OBJECTIVE: Pick out each line below containing "script".

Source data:
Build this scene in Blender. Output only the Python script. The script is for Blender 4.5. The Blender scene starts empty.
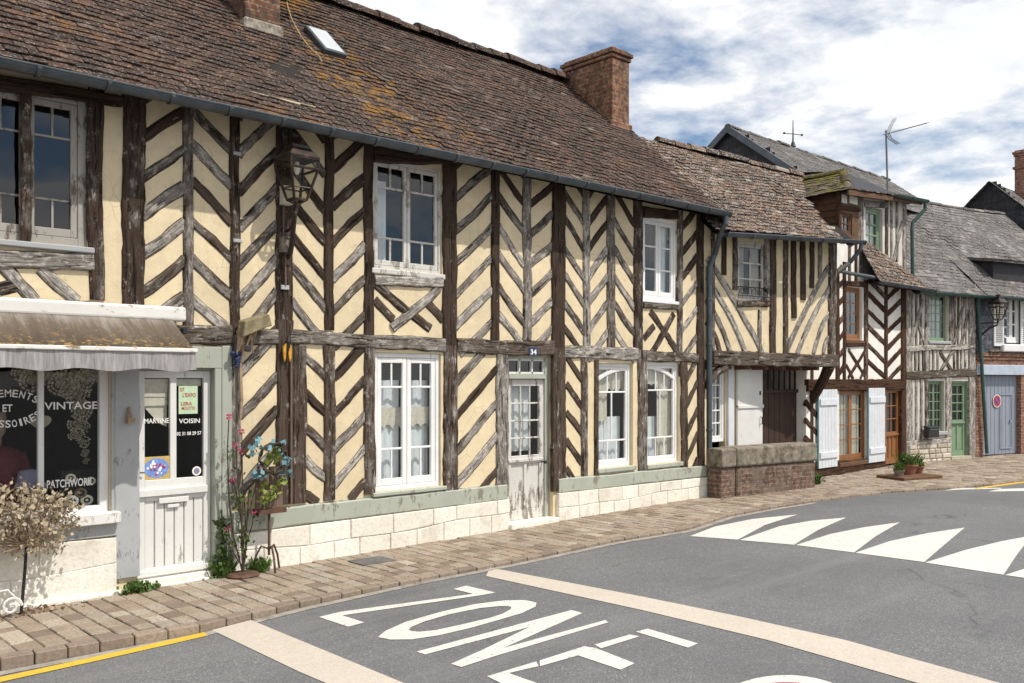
import bpy, bmesh, math, random
from mathutils import Vector, Matrix, noise as mnoise
R = random.Random(7)
S = bpy.context.scene
COL = S.collection
# ------------------------------------------------------------------ camera geometry
FOC, CX, HY, EYE = 911.0, 512.0, 380.0, 1.8
TH = math.atan(974.0 / FOC)
CT, ST = math.cos(TH), math.sin(TH)
FY = 7.89                                   # distance of the long facade


def ray(px, py):
    r = (px - CX) / FOC
    return Vector((CT + ST * r, ST - CT * r, (HY - py) / FOC))


EYEV = Vector((0, 0, EYE))


def hit(px, py, p, n):
    d = ray(px, py)
    t = (Vector(p) - EYEV).dot(n) / d.dot(n)
    return EYEV + d * t


def zg(x):                                   # street rises gently to the right
    return 0.0093 * (max(-6.0, min(60.0, x)) - 2.0)


def rdrop(x):
    return max(0.03, min(0.08, 0.08 - (x - 1.6) * 0.0145))


def zr(x):
    return zg(x) - rdrop(x)


def ground(px, py, f=zg, off=0.0):
    z = 0.0
    for _ in range(12):
        d = ray(px, py)
        t = (z + off - EYE) / d.z
        p = EYEV + d * t
        z = f(p.x)
    return Vector((p.x, p.y, z + off))


class Fac:                                   # a facade frame: s along, d outward, z up
    def __init__(self, ax, ay, deg=0.0):
        a = math.radians(deg)
        self.A = Vector((ax, ay, 0)); self.u = Vector((math.cos(a), -math.sin(a), 0)); self.n = Vector((-math.sin(a), -math.cos(a), 0))

    def W(self, s, d, z):
        p = self.A + self.u * s + self.n * d
        return Vector((p.x, p.y, z))

    def px(self, x, y, d=0.0):
        p = hit(x, y, self.A + self.n * d, self.n)
        return ((p - self.A).dot(self.u), p.z)

    def s(self, x, d=0.0):
        return self.px(x, HY, d)[0]

    def z(self, x, y, d=0.0):
        return self.px(x, y, d)[1]


F1 = Fac(0, FY, 0)
F2 = Fac(11.2, FY - 0.005, 8.7)
F3 = Fac(0, FY, 0)
F3U = Fac(0, FY + 0.06, 0)
F4 = Fac(18.15, FY, 15)
# ------------------------------------------------------------------ scene helpers
LOC = {}


def thing(name, loc, label, cat, group=None):
    o = bpy.data.objects.new(name, None); COL.objects.link(o)
    o.empty_display_size = 0.1
    o.location = loc; LOC[o.name] = Vector(loc)
    tag(o, label, cat, group)
    return o


def tag(o, label, cat, group=None):
    o['label'] = label; o['category'] = cat
    if group: o['group'] = group
    return o


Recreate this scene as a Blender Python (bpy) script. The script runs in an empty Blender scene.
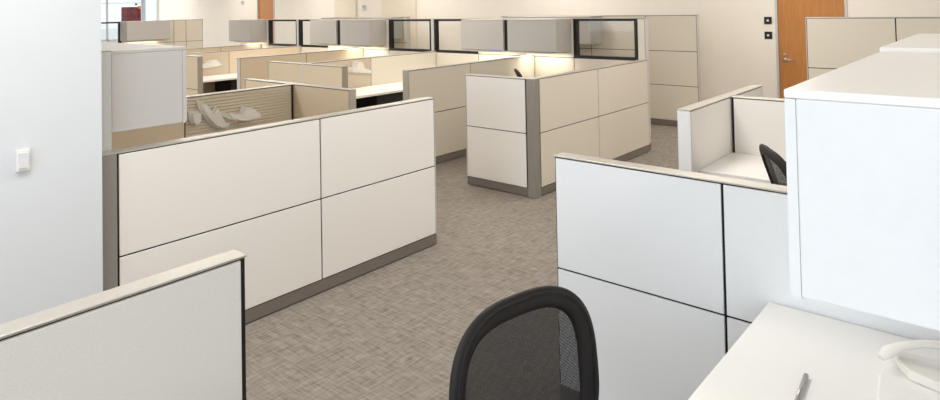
import bpy, bmesh, math, random
from mathutils import Vector, Matrix
random.seed(4)
scene = bpy.context.scene
C = scene.collection

# ------------------------------------------------------------------ camera
cam = bpy.data.cameras.new('camera')
cam_o = bpy.data.objects.new('camera', cam)
C.objects.link(cam_o)
FPX, PY = 653.813606, -9.405393
YAW, PITCH, ROLL = 0.704032, 0.023892, -0.019887
cy_, sy_, cp_, sp_, cr_, sr_ = math.cos(YAW), math.sin(YAW), math.cos(PITCH), math.sin(PITCH), math.cos(ROLL), math.sin(ROLL)
fwd = Vector((cy_*cp_, sy_*cp_, sp_))
rgt = Vector((sy_, -cy_, 0))
up = rgt.cross(fwd)
r2 = rgt*cr_ + up*sr_
u2 = up*cr_ - rgt*sr_
M = Matrix((r2, u2, -fwd)).transposed().to_4x4()
M.translation = Vector((0, 0, 1.7))
cam_o.matrix_world = M
cam.sensor_fit = 'HORIZONTAL'
cam.sensor_width = 36
cam.lens = FPX*36/940
cam.shift_x = 0
cam.shift_y = (PY-200)/940
cam.clip_start = .05
cam.clip_end = 300
scene.camera = cam_o

# ------------------------------------------------------------------ colour management, sky, daylight
scene.view_settings.view_transform = 'Standard'
scene.view_settings.look = 'None'
scene.view_settings.gamma = 1
scene.view_settings.use_curve_mapping = False
scene.view_settings.exposure = 0.1
world = bpy.data.worlds.new('sky')
scene.world = world
world.use_nodes = True
bg = world.node_tree.nodes['Background']
bg.inputs['Color'].default_value = (.86, .93, 1, 1)
bg.inputs['Strength'].default_value = 1.15

def area(name, loc, rot, sx, sy, power, col, parent=None):
    l = bpy.data.lights.new(name, 'AREA')
    l.shape = 'RECTANGLE'; l.size = sx; l.size_y = sy
    l.energy = power; l.color = col
    o = bpy.data.objects.new(name, l); C.objects.link(o)
    o.location = loc; o.rotation_euler = rot
    if parent: o.parent = parent
    return o
DAY = (.80, .90, 1.0)
# daylight entering by the long window wall behind the camera
area('window_daylight', (-2.85, 0.0, 1.75), (0, -math.pi/2, 0), 1.7, 5.6, 90, DAY)
area('window_daylight', (-2.85, 9.0, 1.75), (0, -math.pi/2, 0), 1.7, 8.0, 110, DAY)
area('window_daylight', (7.4, 22.2, 1.8), (-math.pi/2, 0, 0), 4.2, 1.7, 50, DAY)
WARM = (1.0, .95, .88)
NEUT = (1.0, .965, .92)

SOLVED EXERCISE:
Build this scene in Blender. Output only the Python script. The script is for Blender 4.5. The Blender scene starts empty.
Recreate this scene as a Blender Python (bpy) script. The script runs in an empty Blender scene.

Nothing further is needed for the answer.